Requirements :: Starting at the first line of the data below, retype every line up to and including the one containing "bpy.data.objects.remove(o)".

"""

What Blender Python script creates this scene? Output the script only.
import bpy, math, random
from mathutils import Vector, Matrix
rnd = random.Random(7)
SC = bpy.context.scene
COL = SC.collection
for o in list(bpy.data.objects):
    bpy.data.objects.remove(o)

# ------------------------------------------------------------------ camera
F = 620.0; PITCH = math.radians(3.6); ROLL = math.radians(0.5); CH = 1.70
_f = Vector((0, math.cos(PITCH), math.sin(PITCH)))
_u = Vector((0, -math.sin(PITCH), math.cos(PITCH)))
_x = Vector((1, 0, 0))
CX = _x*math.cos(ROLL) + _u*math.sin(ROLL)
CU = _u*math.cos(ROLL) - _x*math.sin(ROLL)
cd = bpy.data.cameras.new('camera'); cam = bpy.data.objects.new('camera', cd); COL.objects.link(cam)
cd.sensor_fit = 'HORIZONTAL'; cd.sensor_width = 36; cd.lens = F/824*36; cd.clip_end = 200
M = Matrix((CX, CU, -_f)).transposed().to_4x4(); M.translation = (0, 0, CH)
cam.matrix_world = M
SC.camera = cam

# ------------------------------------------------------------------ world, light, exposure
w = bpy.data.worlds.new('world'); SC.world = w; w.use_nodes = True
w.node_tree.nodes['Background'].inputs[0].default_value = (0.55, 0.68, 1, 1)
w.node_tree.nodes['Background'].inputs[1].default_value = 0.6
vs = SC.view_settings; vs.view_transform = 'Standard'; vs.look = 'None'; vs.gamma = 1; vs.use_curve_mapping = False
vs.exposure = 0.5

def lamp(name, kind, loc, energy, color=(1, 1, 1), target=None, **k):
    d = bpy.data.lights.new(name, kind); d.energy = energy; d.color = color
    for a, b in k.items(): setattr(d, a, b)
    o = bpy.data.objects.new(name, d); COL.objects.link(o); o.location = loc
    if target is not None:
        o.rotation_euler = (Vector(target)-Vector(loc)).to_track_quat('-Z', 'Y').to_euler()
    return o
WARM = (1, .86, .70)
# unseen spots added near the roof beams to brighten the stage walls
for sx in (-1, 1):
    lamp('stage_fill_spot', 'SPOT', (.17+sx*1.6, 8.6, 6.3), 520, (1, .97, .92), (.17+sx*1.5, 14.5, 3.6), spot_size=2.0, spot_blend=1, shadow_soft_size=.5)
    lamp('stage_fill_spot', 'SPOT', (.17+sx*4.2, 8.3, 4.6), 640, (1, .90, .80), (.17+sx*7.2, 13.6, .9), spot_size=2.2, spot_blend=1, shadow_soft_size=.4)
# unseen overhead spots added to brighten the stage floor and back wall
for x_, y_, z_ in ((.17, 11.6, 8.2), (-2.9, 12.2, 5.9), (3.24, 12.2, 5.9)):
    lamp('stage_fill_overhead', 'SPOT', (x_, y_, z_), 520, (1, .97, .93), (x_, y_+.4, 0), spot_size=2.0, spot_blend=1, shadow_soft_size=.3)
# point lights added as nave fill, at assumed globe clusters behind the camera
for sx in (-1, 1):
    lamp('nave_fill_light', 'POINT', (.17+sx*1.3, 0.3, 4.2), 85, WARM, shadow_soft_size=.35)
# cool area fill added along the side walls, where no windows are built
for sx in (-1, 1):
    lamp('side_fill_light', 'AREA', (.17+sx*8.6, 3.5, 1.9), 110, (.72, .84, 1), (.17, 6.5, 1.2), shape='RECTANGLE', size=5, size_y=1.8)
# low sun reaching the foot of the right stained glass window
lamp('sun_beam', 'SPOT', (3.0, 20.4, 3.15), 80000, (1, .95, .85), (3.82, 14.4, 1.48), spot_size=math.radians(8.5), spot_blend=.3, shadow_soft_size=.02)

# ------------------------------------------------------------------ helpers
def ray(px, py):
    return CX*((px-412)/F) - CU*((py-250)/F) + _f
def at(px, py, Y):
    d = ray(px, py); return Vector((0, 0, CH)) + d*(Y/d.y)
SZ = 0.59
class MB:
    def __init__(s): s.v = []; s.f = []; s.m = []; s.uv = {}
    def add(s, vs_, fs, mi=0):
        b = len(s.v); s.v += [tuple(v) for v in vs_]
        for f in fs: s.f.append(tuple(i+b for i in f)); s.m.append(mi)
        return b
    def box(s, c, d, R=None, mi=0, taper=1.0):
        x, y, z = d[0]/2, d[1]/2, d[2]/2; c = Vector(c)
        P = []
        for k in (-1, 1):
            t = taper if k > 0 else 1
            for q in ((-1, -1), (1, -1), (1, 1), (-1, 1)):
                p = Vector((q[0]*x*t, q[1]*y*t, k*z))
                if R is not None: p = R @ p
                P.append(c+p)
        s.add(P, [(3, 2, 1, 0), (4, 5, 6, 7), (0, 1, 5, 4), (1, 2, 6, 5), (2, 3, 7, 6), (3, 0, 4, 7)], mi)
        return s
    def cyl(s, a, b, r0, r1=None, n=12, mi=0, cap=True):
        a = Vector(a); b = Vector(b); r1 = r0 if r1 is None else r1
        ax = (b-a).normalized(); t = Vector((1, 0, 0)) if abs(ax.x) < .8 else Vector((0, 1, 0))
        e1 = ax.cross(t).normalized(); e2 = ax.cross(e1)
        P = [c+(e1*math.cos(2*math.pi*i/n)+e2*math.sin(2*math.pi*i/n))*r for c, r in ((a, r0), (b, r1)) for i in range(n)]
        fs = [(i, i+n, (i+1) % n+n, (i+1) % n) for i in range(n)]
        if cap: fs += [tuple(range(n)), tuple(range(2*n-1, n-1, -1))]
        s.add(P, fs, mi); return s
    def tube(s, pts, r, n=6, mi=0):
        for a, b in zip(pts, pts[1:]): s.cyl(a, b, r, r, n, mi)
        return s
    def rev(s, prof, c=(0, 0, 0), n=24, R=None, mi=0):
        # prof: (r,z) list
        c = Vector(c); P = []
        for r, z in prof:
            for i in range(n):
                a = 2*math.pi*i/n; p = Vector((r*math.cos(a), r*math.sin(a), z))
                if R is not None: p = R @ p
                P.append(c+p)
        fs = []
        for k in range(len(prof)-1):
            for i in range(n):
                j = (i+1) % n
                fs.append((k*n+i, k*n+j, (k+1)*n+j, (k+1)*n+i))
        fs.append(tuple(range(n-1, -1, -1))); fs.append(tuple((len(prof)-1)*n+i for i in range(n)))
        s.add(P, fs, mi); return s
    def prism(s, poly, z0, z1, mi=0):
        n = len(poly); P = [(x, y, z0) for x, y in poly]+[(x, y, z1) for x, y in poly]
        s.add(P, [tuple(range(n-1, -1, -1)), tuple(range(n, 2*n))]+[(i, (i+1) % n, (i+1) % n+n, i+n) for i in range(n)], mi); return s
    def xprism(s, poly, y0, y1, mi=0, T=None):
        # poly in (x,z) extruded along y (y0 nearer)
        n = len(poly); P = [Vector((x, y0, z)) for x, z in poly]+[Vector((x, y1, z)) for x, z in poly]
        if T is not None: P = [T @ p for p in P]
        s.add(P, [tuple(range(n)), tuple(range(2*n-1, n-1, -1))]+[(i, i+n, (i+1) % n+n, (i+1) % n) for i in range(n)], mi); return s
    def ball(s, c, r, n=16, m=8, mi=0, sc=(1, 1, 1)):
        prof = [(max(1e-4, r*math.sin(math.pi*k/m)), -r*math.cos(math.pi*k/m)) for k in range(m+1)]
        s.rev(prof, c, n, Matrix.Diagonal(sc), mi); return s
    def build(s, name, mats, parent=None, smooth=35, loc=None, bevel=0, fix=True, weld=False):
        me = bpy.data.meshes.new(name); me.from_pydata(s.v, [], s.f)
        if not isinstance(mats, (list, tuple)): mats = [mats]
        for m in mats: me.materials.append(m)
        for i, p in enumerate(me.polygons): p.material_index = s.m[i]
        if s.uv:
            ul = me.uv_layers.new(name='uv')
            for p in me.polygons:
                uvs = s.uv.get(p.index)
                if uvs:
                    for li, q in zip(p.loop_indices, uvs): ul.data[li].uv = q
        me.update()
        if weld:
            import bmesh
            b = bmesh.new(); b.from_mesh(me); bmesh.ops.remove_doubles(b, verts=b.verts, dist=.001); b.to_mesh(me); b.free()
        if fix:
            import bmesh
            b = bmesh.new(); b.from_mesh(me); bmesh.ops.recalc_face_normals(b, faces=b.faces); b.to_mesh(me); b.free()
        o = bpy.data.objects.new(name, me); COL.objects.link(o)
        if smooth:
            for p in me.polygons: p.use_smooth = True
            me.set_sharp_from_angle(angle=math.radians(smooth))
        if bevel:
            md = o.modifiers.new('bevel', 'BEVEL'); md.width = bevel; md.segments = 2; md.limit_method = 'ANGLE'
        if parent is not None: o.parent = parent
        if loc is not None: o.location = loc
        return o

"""

Output for this task ::
What Blender Python script creates this scene? Output the script only.
import bpy, math, random
from mathutils import Vector, Matrix
rnd = random.Random(7)
SC = bpy.context.scene
COL = SC.collection
for o in list(bpy.data.objects):
    bpy.data.objects.remove(o)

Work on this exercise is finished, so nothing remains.